A responsabilidade por captar, tratar, armazenar e compartilhar dados é enorme.

Recentemente foi divulgada a notícia de que a LGPD (Lei Geral de Proteção de Dados) pode ser postergada e também sofrer alterações quanto a penalizações – o que deu margem para interpretações diversas, inclusive para a leitura de que a Lei pode ser até derrubada. E a pergunta que eu faço é: quem ganha com isso?

Recapitulando uma história recente para que tenhamos um comparativo tangível, eu trago um exemplo lá dos anos 1990, quando começou a chegar no Brasil a certificação de qualidade ISO 9000. Você se lembra?

Com o objetivo de “promover a normatização de produtos e serviços, para que a qualidade dos mesmos seja permanentemente melhorada”, o tema gerou muito debate e levantou muitas polêmicas àquela época.

Para conquistar a tão desejada certificação, as empresas deveriam passar por processos de adequação que iam desde a produção em si até a forma de organização das equipes, redefinição de processos, controles e gerenciamento de documentos, o que por fim, também passou a gerar mudanças na cultura organizacional das instituições.

Não podemos deixar de lembrar o clima criado após 2002 quando o Congresso dos Estados Unidos sancionou Lei Sarbanes-Oxley, conhecida como SOx, decorrente de uma série de escândalos financeiros, manipulações contábeis e práticas fraudulentas, realizadas por grandes empresas, abalando o mercado financeiro e os investidores, em função de manipulação de dados contábeis.

Em ambos os casos as reações foram as mais diversas, com grande preocupação com prazos, custos de adaptação, volume de trabalho, treinamento das pessoas, contratação de consultorias e da necessidade de algumas empresas em divulgar que já estavam em “compliance”.

Afinal, o que incorporamos na cultura corporativa com relação a gestão efetiva de nossos processos, dados e informações?

Eu vejo que hoje vivenciamos situação similar em relação à LGPD. Se naquele tempo o produto era considerado um rei, hoje – em plena Era do Conhecimento – os dados são os principais ativos de uma companhia.

Nunca se pediu ao cliente tanta informação sobre ele: nome, cpf, rg, endereço, telefone, e-mail, etc… . Tudo isso com o nome de “é para o cadastro”. Esses dados são para o condomínio, na farmácia, no supermercado, no sorteio do shopping, no stand de vendas, e fico me perguntando: o que fazem com todo esse ativo estratégico?

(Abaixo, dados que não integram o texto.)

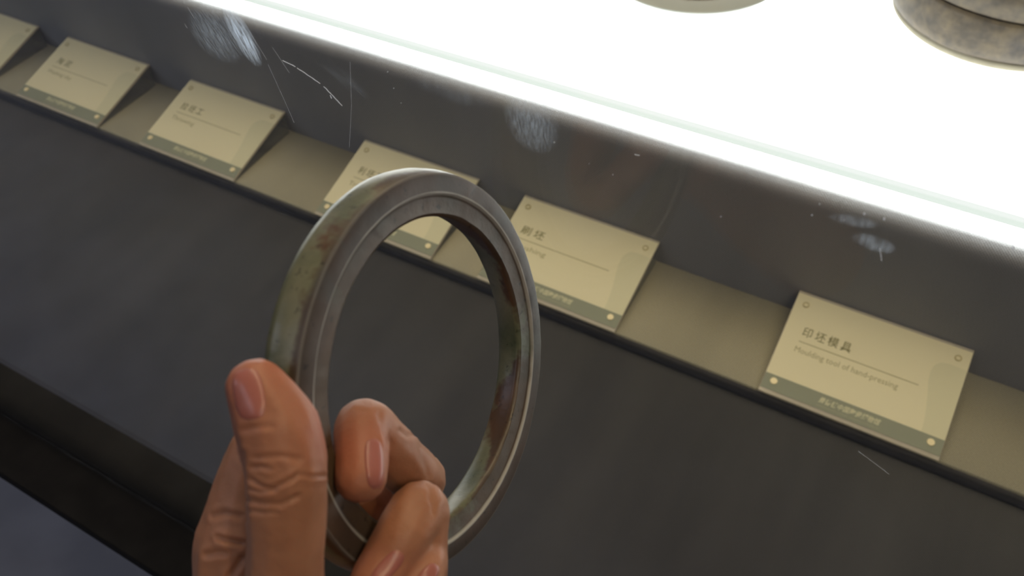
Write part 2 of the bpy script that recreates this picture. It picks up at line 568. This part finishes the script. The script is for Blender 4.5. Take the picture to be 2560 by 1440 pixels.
# ------------------------------------------------------------------ exhibits on the light box
def lathe(prof, n=96, wob=0):
    bm = bmesh.new()
    rows = []
    for r, z in prof:
        if r < 1e-6:
            rows.append([bm.verts.new(Vector((0, 0, z)) * MM)])
            continue
        row = []
        for i in range(n):
            t = 2 * math.pi * i / n
            q = r + (wob * noise.noise(Vector((math.cos(t) * 2, math.sin(t) * 2, z * .03))) if wob else 0)
            row.append(bm.verts.new(Vector((q * math.cos(t), q * math.sin(t), z)) * MM))
        rows.append(row)
    for a, b in zip(rows, rows[1:]):
        for i in range(n):
            j = (i + 1) % n
            if len(a) == 1 and len(b) == 1:
                continue
            if len(a) == 1:
                bm.faces.new((a[0], b[i], b[j]))
            elif len(b) == 1:
                bm.faces.new((a[i], a[j], b[0]))
            else:
                bm.faces.new((a[i], a[j], b[j], b[i]))
    bmesh.ops.recalc_face_normals(bm, faces=bm.faces)
    return bm
def stone_mat():
    s = NT('mottled_brown_clay')
    tc = s.n('ShaderNodeTexCoord').outputs['Object']
    n1 = s.noise(tc, 22, 6, .6)
    n2 = s.noise(tc, 75, 5, .65)
    c1 = s.ramp(n1, [(.3, (.036, .029, .023, 1)), (.5, (.09, .068, .04, 1)), (.7, (.06, .05, .042, 1))])
    c2 = s.ramp(n2, [(.35, (.018, .014, .011, 1)), (.5, (.085, .065, .042, 1)), (.72, (.20, .15, .08, 1))])
    s.l(s.mix(.45, c1, c2), s.b.inputs['Base Color'])
    s.b.inputs['Roughness'].default_value = .55
    s.bump(n2, .5, .002)
    return s.m
ST = stone_mat()
CR = plain('cream_clay', (.30, .27, .19, 1), .6, noise_amt=.15, nscale=60)
LBZ = 178.7
mould = link(bpy.data.objects.new('clay_mould', None))
mould.location = (.738, .500, LBZ * MM)
tag(mould, 'round mottled brown clay mould with a cream foot on the light box, top right corner', 'mould')
mesh_obj('foot', lathe([(0, 0), (117, 0), (120, 3), (121, 10), (110, 11), (0, 11)]), CR, mould, True)
mesh_obj('body', lathe([(0, 10.5), (113, 10.5), (119, 8.5), (124, 14), (127, 24), (127, 40), (125.5, 53), (124, 57), (0, 57)], 128, 1.0), ST, mould, True)
mesh_obj('upper_body', lathe([(0, 58.2), (122.5, 58.2), (124.5, 60), (123, 80), (116, 110), (100, 140), (70, 160), (30, 168), (0, 169)], 128, 1.2), ST, mould, True)
dish = link(bpy.data.objects.new('porcelain_dish', None))
dish.location = (.389, .436, LBZ * MM)
tag(dish, 'white porcelain dish with a brown centre on the light box, top of the photo', 'dish')
WP = plain('pale_grey_glaze', (.42, .44, .41, 1), .3)
BR = plain('brown_glaze', (.30, .12, .05, 1), .3, noise_amt=.5, nscale=30)
mesh_obj('body', lathe([(0, 0), (96, 0), (98, 2), (108, 8), (113, 13), (114, 15), (112, 16), (84, 12.5), (78, 11.5), (0, 11.5)]), WP, dish, True)
mesh_obj('glazed_centre', lathe([(0, 11.6), (78, 11.6), (80, 13.2), (77, 13.6), (0, 13)]), BR, dish, True)

# ------------------------------------------------------------------ points given by viewing direction and distance
def at(px, py, depth):
    q = np.array([(px - 1280) / F * depth, (py - 720) / F * depth, depth])
    return Vector((q @ ROT + CAM))          # mm
def dirw(v):
    return Vector(np.array(v) @ ROT)

# ------------------------------------------------------------------ the ring
RS = 48.0 / 36.0
rc = Vector((np.array([-15.40, 15.23, 154.29]) * RS) @ ROT + CAM)
rn = dirw((1.634, .089, -1.0)).normalized()
ru = rn.cross(Vector((0, 0, 1))).normalized()
rv = rn.cross(ru)
prof = [(36.0, 3.3), (35.6, 3.42), (33.0, 3.5), (32.5, 3.42), (32.2, 3.0), (31.6, 2.85), (28.9, 2.6), (28.35, 2.2), (28.3, 1.4), (28.7, -.5), (29.0, -2.6), (29.6, -3.4),
        (31, -3.7), (34.5, -3.7), (36.1, -3.5), (36.8, -2.9), (36.95, -1.6), (36.8, .6), (36.4, 2.2)]
def ring_mesh():
    bm = bmesh.new()
    N = 360
    rows = []
    n = len(prof)
    for i in range(N):
        t = 2 * math.pi * i / N
        d = ru * math.cos(t) + rv * math.sin(t)
        row = []
        for k, (r, a) in enumerate(prof):
            p = Vector((math.cos(t) * 6, math.sin(t) * 6, k * .35))
            wob = .10 * noise.noise(p) + .18 * noise.noise(Vector((math.cos(t) * 1.7, math.sin(t) * 1.7, 3)))
            rr_ = (r + wob) * RS
            row.append(bm.verts.new((d * rr_ + rn * (a + .06 * noise.noise(p * 1.7)) * RS) * MM))
        rows.append(row)
    for i in range(N):
        j = (i + 1) % N
        for k in range(n):
            l = (k + 1) % n
            bm.faces.new((rows[i][k], rows[j][k], rows[j][l], rows[i][l]))
    bmesh.ops.recalc_face_normals(bm, faces=bm.faces)
    return bm
def ring_mat():
    s = NT('stained_grey_green_stone')
    tc = s.n('ShaderNodeTexCoord').outputs['Object']
    n1 = s.noise(tc, 55, 5, .6)
    n2 = s.noise(tc, 28, 5, .65)
    n3 = s.noise(tc, 420, 4, .6)
    dt0 = s.n('ShaderNodeVectorMath', operation='DOT_PRODUCT')
    dt0.inputs[1].default_value = tuple(rn)
    s.l(tc, dt0.inputs[0])
    ax0 = dt0.outputs['Value']
    base = s.ramp(n1, [(.3, (.06, .07, .038, 1)), (.5, (.13, .125, .075, 1)), (.7, (.19, .17, .11, 1))])
    rust = s.ramp(s.noise(tc, 60, 3), [(.3, (.022, .012, .007, 1)), (.7, (.09, .036, .016, 1))])
    n2 = s.math('ADD', n2, s.math('MULTIPLY', ax0, 26.0))
    fac = s.ramp(n2, [(.465, (0, 0, 0, 1)), (.52, (1, 1, 1, 1))])
    # distance along the ring's own axis: the flat face is darker, grey stone
    dt = s.n('ShaderNodeVectorMath', operation='DOT_PRODUCT')
    dt.inputs[1].default_value = tuple(rn)
    s.l(tc, dt.inputs[0])
    ax = s.math('ADD', dt.outputs['Value'], s.math('MULTIPLY', s.math('SUBTRACT', n1, .5), .004))
    face = s.n('ShaderNodeMapRange')
    face.inputs['From Min'].default_value = 2.1 * RS * MM
    face.inputs['From Max'].default_value = 3.2 * RS * MM
    s.l(ax, face.inputs[0])
    grey = s.ramp(n1, [(.3, (.034, .028, .024, 1)), (.7, (.062, .052, .044, 1))])
    c = s.mix(face.outputs[0], base, grey)
    c = s.mix(s.math('MULTIPLY', fac, s.math('MULTIPLY_ADD', face.outputs[0], -.45, .9)), c, rust)
    pit = s.ramp(n3, [(.30, (.02, .015, .01, 1)), (.38, (1, 1, 1, 1))])
    mm = s.n('ShaderNodeMix', data_type='RGBA', blend_type='MULTIPLY')
    mm.inputs[0].default_value = .6
    s.l(c, mm.inputs[6])
    s.l(pit, mm.inputs[7])
    # edge highlights painted in pale along the two raised rims of the face
    vm = s.n('ShaderNodeVectorMath', operation='SCALE')
    vm.inputs[0].default_value = tuple(rn)
    s.l(ax0, vm.inputs['Scale'])
    vs = s.n('ShaderNodeVectorMath', operation='SUBTRACT')
    s.l(tc, vs.inputs[0])
    s.l(vm.outputs[0], vs.inputs[1])
    vl = s.n('ShaderNodeVectorMath', operation='LENGTH')
    s.l(vs.outputs[0], vl.inputs[0])
    g = 0.0
    for rad, wd, am in ((32.45, .42, 1.0), (35.95, .30, .25)):
        q = s.math('DIVIDE', s.math('SUBTRACT', vl.outputs['Value'], rad * RS * MM), wd * RS * MM)
        g = s.math('ADD', s.math('MULTIPLY', s.math('MAXIMUM', s.math('SUBTRACT', 1.0, s.math('MULTIPLY', q, q)), 0.0), am), g)
    g = s.math('MULTIPLY', s.math('MULTIPLY', g, face.outputs[0]), .8)
    s.l(s.mix(g, mm.outputs[2], (.42, .40, .37, 1)), s.b.inputs['Base Color'])
    s.l(s.math('MULTIPLY_ADD', face.outputs[0], .18, .34), s.b.inputs['Roughness'])
    s.b.inputs['Specular IOR Level'].default_value = .42
    h = s.math('ADD', s.math('MULTIPLY', n3, .5), s.noise(tc, 120, 3))
    s.bump(h, .25, .0007)
    return s.m
ring = mesh_obj('stone_ring', ring_mesh(), ring_mat(), None, True)
_ne = np.zeros(len(ring.data.edges), bool)
for e in ring.data.edges:
    if e.vertices[0] % len(prof) == e.vertices[1] % len(prof) and e.vertices[0] % len(prof) in (0, 3, 6, 11):
        e.use_edge_sharp = True
ring.location = rc * MM
tag(ring, 'grey-green stone ring with rust-brown stains held upright between thumb and fingers', 'ring')

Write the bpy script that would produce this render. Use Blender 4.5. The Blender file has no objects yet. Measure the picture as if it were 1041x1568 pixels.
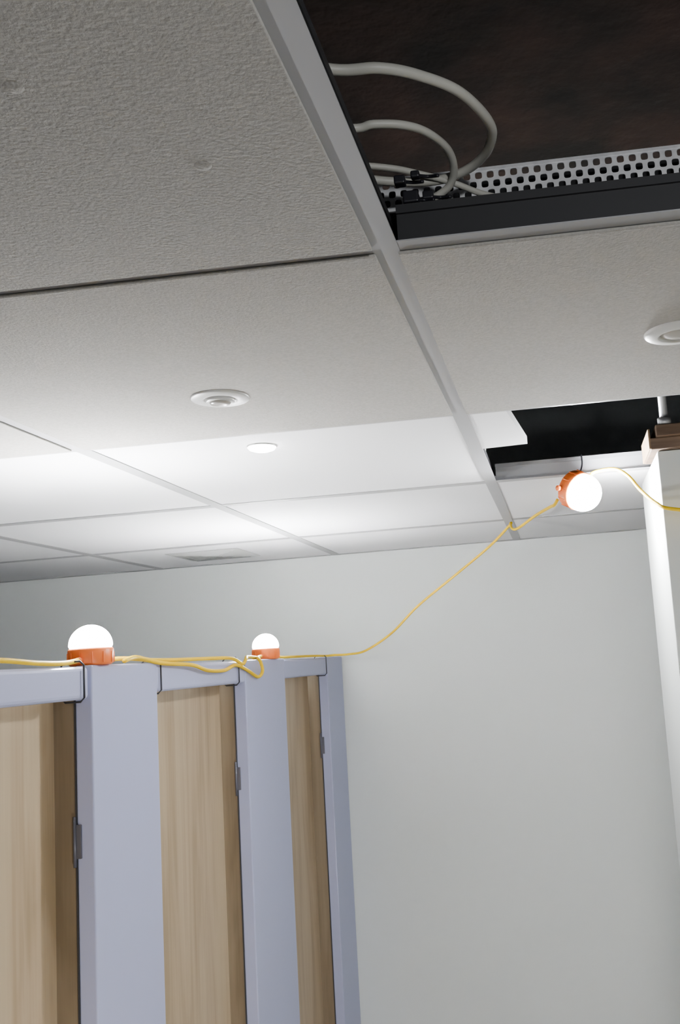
import bpy, bmesh, math
from mathutils import Vector, Matrix
E=2.03            # eye height above floor
H=E+0.364         # underside of ceiling grid
CX=[-0.13+0.6*i for i in range(-4,4)]
CY=[0.797+0.6*j for j in range(-4,4)]
YW=3.09
sc=bpy.context.scene
# ---------------------------------------------------------------- materials
def mat(name,col,rough=.6,metal=0,bump=None,var=None,emit=None,spec=.5,coat=0):
    m=bpy.data.materials.new(name);m.use_nodes=True
    nt=m.node_tree;N=nt.nodes;L=nt.links;b=N['Principled BSDF']
    b.inputs['Base Color'].default_value=(*col,1);b.inputs['Roughness'].default_value=rough
    b.inputs['Metallic'].default_value=metal;b.inputs['Specular IOR Level'].default_value=spec
    if coat:b.inputs['Coat Weight'].default_value=coat
    tc=N.new('ShaderNodeTexCoord')
    if var:
        scl,col2,det=var
        mp=N.new('ShaderNodeMapping');L.new(tc.outputs['Object'],mp.inputs[0])
        if isinstance(scl,tuple): mp.inputs['Scale'].default_value=scl
        else: mp.inputs['Scale'].default_value=(scl,)*3
        n=N.new('ShaderNodeTexNoise');n.inputs['Scale'].default_value=1;n.inputs['Detail'].default_value=det
        L.new(mp.outputs[0],n.inputs['Vector'])
        r=N.new('ShaderNodeValToRGB');r.color_ramp.elements[0].position=.35;r.color_ramp.elements[1].position=.65
        r.color_ramp.elements[0].color=(*col,1);r.color_ramp.elements[1].color=(*col2,1)
        L.new(n.outputs[0],r.inputs[0]);L.new(r.outputs[0],b.inputs['Base Color'])
    if bump:
        scl,st,dist=bump
        n2=N.new('ShaderNodeTexNoise');n2.inputs['Scale'].default_value=scl;n2.inputs['Detail'].default_value=3
        L.new(tc.outputs['Object'],n2.inputs['Vector'])
        bp=N.new('ShaderNodeBump');bp.inputs['Strength'].default_value=st;bp.inputs['Distance'].default_value=dist
        L.new(n2.outputs[0],bp.inputs['Height']);L.new(bp.outputs[0],b.inputs['Normal'])
    if emit:
        b.inputs['Emission Color'].default_value=(*emit[0],1);b.inputs['Emission Strength'].default_value=emit[1]
    return m
M={}
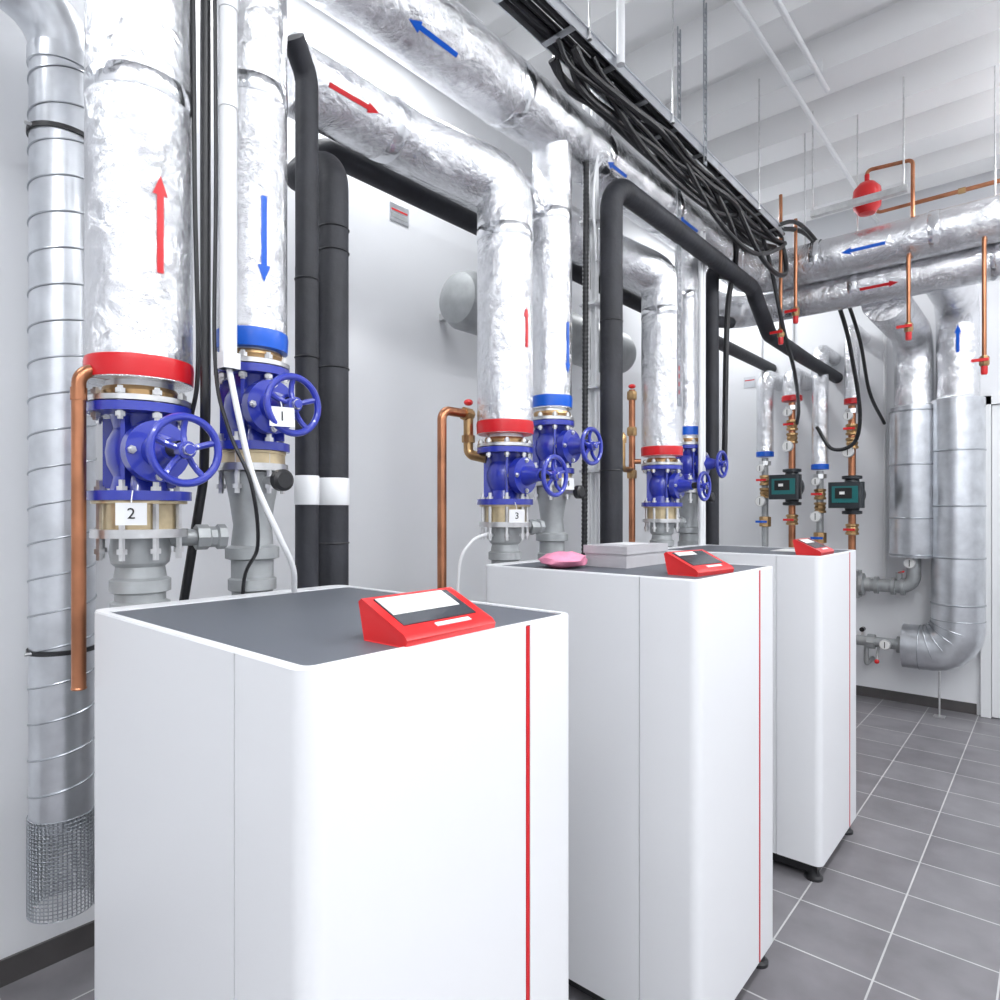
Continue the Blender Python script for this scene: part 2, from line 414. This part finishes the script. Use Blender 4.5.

Quanto vale a informação sobre ‘quem é’ e ‘como compra’ seu cliente? As empresas que fazem bom uso dos dados já podem confirmar que eles são vitais para a continuidade do negócio. Portanto, a responsabilidade por captar, tratar, armazenar e compartilhar é enorme.

Ao ler o noticiário você já deve ter percebido que valores como transparência e ética têm sido cobrados pelos consumidores de forma cada vez mais intensa. Além disso, a nova geração vem chegando ao mercado de trabalho e também ganhando espaço como ‘consumidores questionadores’, muito preocupados com a sustentabilidade dos produtos e serviços que consomem.

Com isso, as empresas que se posicionam com clareza e protegem os dados que recolhem, sem dúvida, constroem um diferencial competitivo do século 21. Faça essa reflexão: como sua empresa está ‘valorizando’ o que ‘é valioso’ para o seu cliente? Essa resposta é mais importante do que nunca!

Se sua empresa for capaz de mostrar que emprega todos os esforços necessários para proteger os dados pessoais de seus clientes e faz bom uso deles, terá a boa vontade a seu favor, caso haja uma falha e seu negócio precise de uma “segunda chance”.

Sem dúvida, a adequação às exigências da legislação trará custos adicionais para as empresas, exigirá qualificação dos profissionais e será necessário questionar e repensar diversos processos internos. Um grande esforço coletivo e, em muitos casos, a necessidade de parceiros especialistas para garantir que todos os gaps identificados foram sanados.

Assim como no passado o processo de certificação ISO 9000 e SOX demandaram esforços e levaram todo o mercado para um novo patamar de maturidade organizacional, a preparação para a LGPD vai muito além do atendimento a uma Lei. Implantar esse processo mostra o que é importante para sua empresa e como a marca percebe seus consumidores.

Tentar evitar a aplicação da Lei Geral de Proteção de Dados, postergar prazos ou atenuar penalidades certamente não beneficia o maior interessado: todos nós.

Estar pronto para a LGPD até agosto de 2020 é uma decisão estratégica que está muito mais relacionada a continuidade do seu negócio do que a eventual aplicação de uma multa. Afinal, respondendo a nossa dúvida, as informações hoje valem muito para as empresas, certamente muito mais do que a penalização prevista.

Pense nisso porque o mercado, meus caros, pode ser muito mais duro que a Lei.